The mayors might want to know that they are not the only ones against illegal guns. Everyone is against illegal guns, except for a very few mysterious people who don’t think like the rest of us. I thought about this for quite a bit as the guests began to leave and return to their homes, near and far. I decided to let folks think about it on their own. I thought about it, though, and upon waking from my dream, I still had thoughts.

The mayors were right to be worried about illegal guns. They were right to be worried about illegal crime, illegal tax avoidance, illegal diversion of city assets for personal use, illegal corruption, illegal drugs, illegal zoning infringements, illegal building code infractions, illegal food safety violations, illegal searches and seizures by their own enforcement officers, illegal transfers of city office supplies to home offices, illegal pet poop on sidewalks, illegal parking, and illegal couch cushion tag removal. There are a whole host of illegal things that mayors are supposed to be concerned about, after all, it is their job. Illegal guns is just one among many.

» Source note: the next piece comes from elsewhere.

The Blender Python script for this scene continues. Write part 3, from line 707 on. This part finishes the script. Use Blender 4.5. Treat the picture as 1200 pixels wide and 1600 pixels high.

Hopefully, none of the guns the President helped sell were illegal. I expect a few were, or maybe even more than a few, for in my dream I saw that some were in favor of illegal guns, and there were likely more but they seemed wisely ashamed to admit it. If we’d just ask, even demand that criminals stop committing crimes, the world would be a much safer place. It seems like they would, since crime is already illegal. That should be our first and foremost concern, and that of the mayors, too. How do we, as a nation, make sure that illegal crimes are not illegally committed? Do we do that by making them doubly illegal? Or better, the treble-illegal-trifecta?

Criminals are such a pesky lot. They just will not do what you want them to do. We should point out to criminals that their crimes are criminal behavior, subject to punishment under the penalty of law, which is a heinous penalty. After all, you non-criminals, how many pillow and couch cushion tags have you removed lately?

Uh-huh! I thought so. You should turn yourself in.